8 de junho de 2007

UMA CARTA BRASILEIRA DA ITÁLIA


Daqui a uma semana sai o novo livro de Julio Monteiro Martins, "L´amore scritto". Publiquei na quarta-feira, dia 6, no espaço Literário do Comunique-se, meu texto "O tempo é a pátria do migrante" (que está também no meu site). Enviei a repercussão do artigo para Julio, que me respondeu com esta carta:

"Caro amigo Nei Duclós,

Fiquei realmente comovido com o seu texto e com as respostas enviadas ao site, porque é uma emoção ao mesmo tempo amarga e cheia de orgulho ouvir escritores do país que fui obrigado a abandonar, da pátria do exílio, comentar a minha ausência, o significado de um passado de lutas e de um presente ignorado, vivido em terra distante e numa língua diversa. Memória, missão e oblio numa mesma página.

O nosso Fernando Pessoa dizia "a minha pátria é a língua portuguesa". O escritor em exílio, independente dos seus mais profundos sentimentos, não pode dar-se ao luxo de dizer ou de pensar a mesma coisa.
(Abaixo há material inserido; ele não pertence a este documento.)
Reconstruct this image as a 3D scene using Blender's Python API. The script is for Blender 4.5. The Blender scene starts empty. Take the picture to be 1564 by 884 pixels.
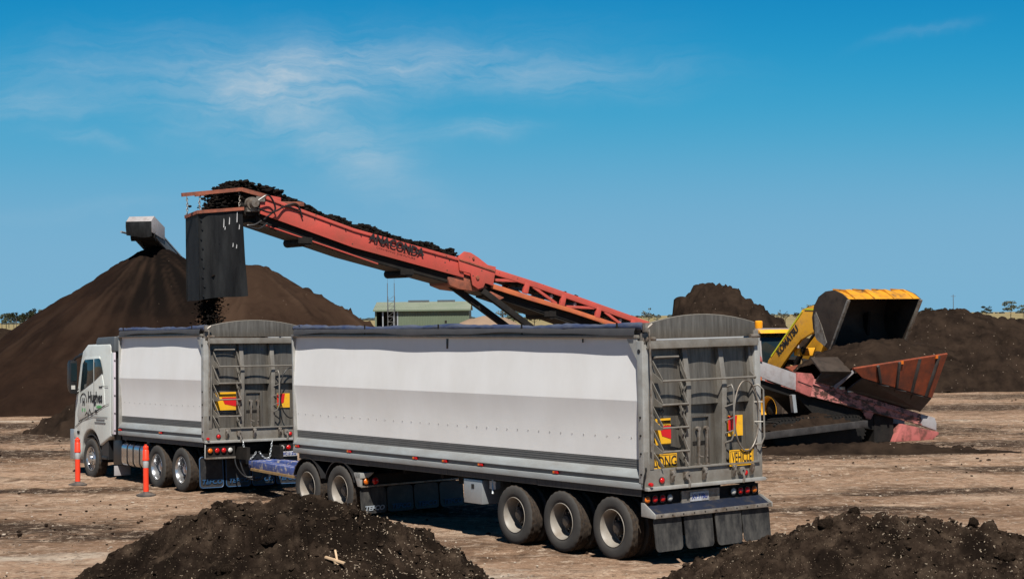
import bpy, bmesh, math, random
import numpy as np
from mathutils import Vector, Matrix, Euler, noise as mnoise

random.seed(7)
rng = np.random.default_rng(11)
SC = bpy.context.scene
COL = SC.collection
R = math.radians

# ---------------------------------------------------------------- camera
CAM_H = 3.86
cam_d = bpy.data.cameras.new('camera')
cam = bpy.data.objects.new('camera', cam_d)
COL.objects.link(cam)
cam_d.sensor_width = 36.0
cam_d.lens = 2766.0 / 1564.0 * 36.0
cam_d.clip_start = 0.5
cam_d.clip_end = 20000
cam.matrix_world = (Matrix.Translation((0, 0, CAM_H)) @ Matrix.Rotation(R(90) + math.atan(41.2 / 2766.0), 4, 'X')
                    @ Matrix.Rotation(-0.0109, 4, 'Z'))
SC.camera = cam

# ---------------------------------------------------------------- light
SUN_DIR = Vector((0.060, -0.605, 0.82)).normalized()
SUN_EL = math.asin(SUN_DIR.z)
SUN_ROT = math.atan2(SUN_DIR.x, SUN_DIR.y)
sun_d = bpy.data.lights.new('sun', 'SUN')
sun_d.energy = 5.0
sun_d.angle = R(0.5)
sun_d.color = (1.0, 0.955, 0.88)
sun = bpy.data.objects.new('sun', sun_d)
COL.objects.link(sun)
sun.rotation_euler = SUN_DIR.to_track_quat('Z', 'Y').to_euler()
sun.location = (0, 0, 60)

SC.view_settings.view_transform = 'Standard'
SC.view_settings.look = 'None'
SC.view_settings.gamma = 1.0
SC.view_settings.exposure = 0.63
SC.view_settings.use_curve_mapping = False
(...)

Deve tornar-se "planetário" não por vocação cosmopolita, mas sim como certas crianças perdidas na floresta que para sobreviver aprendem as leis da selva e acabam por saber distinguir as ervas boas das venenosas, em um ambiente exótico e cheio de insídias.

Mas tem um aspecto da minha entrevista, citado por você, que eu gostaria de aprofundar: foi dito que no Brasil a minha obra literária - e quem sabe eu mesmo, como personagem - é vista hoje, pelos poucos que ainda a conhecem, como uma coisa do passado, superada. Este é com frequência o meu próprio sentimento, e é assim que as aparências indicam. Mas a verdade é bem outra. Creio que, a despeito de mim mesmo, represento alguma coisa ligada ao presente e ao futuro, porque esta minha condição de "escritor migrante", de saltimbanco internacional em defesa da "literatura alta", é uma condição do homem contemporâneo que foi antecipada na minha vida, mas que tenho certeza que se tornará comum no futuro.

O mundo se fragmenta e o conhecimento e as aspirações de realização individual no campo artístico, científico e intelectual se expandem no espírito dos mais capazes. A realidade no entanto se apresenta estreita, tímida e lenta demais para que estes homens e mulheres possam alimentar esperanças de realização e de reconhecimento futuro no país de origem. E assim, para não sucumbirem, não lhes resta outra alternativa além de romper o cordão umbilical da pátria e sair pelo mundo, não à procura do mundo em si, mas à procura deles mesmos em uma imagem ideal, que está à espera deles em qualquer parte. Talvez os brasileiros tenham algo a aprender com o meu percurso, com o sofrimento e a superação que o identificam.

Fiquei muito feliz de encontrar no seu texto a lembrança da forte amizade que me ligava ao Caio Fernando Abreu, ao nosso amor pela literatura, a leitura compartilhada que fazíamos dos nossos novos textos, mas também dos textos dos autores que admirávamos, a experimentação conjunta de novas técnicas narrativas, que fazia da criatividade literária para nós dois naqueles anos de severa opressão institucional um jogo e uma alegria sem fim. Obrigado, Nei, por ter reevocado no seu texto o que terá sido talvez a parte melhor de mim.

Com antiga amizade,

Julio Cesar

RETORNO - O trecho em que me refiro ao Caio está só na versão do Comunique-se (link ao lado, para quem é cadastrado). Reproduzo aqui o parágrafo: "Julio Monteiro Martins nasceu em Niterói. No Brasil publicou nove livros, entre romances e contos. Seu livro de contos Torpalium foi prefaciado por mim, no final dos anos 70, depois que Julio me foi apresentado por Caio Fernando Abreu. Advogado, defendeu meninos de rua e é um dos fundadores do Partido Verde brasileiro. Há anos vive na Itália, onde publicou três livros na língua de Dante e é professor da Universidade de Pisa nas matérias de Língua de Português e Tradução Literária. Sua Sagarana é também uma escola de narrativa¸ localizada em Lucca."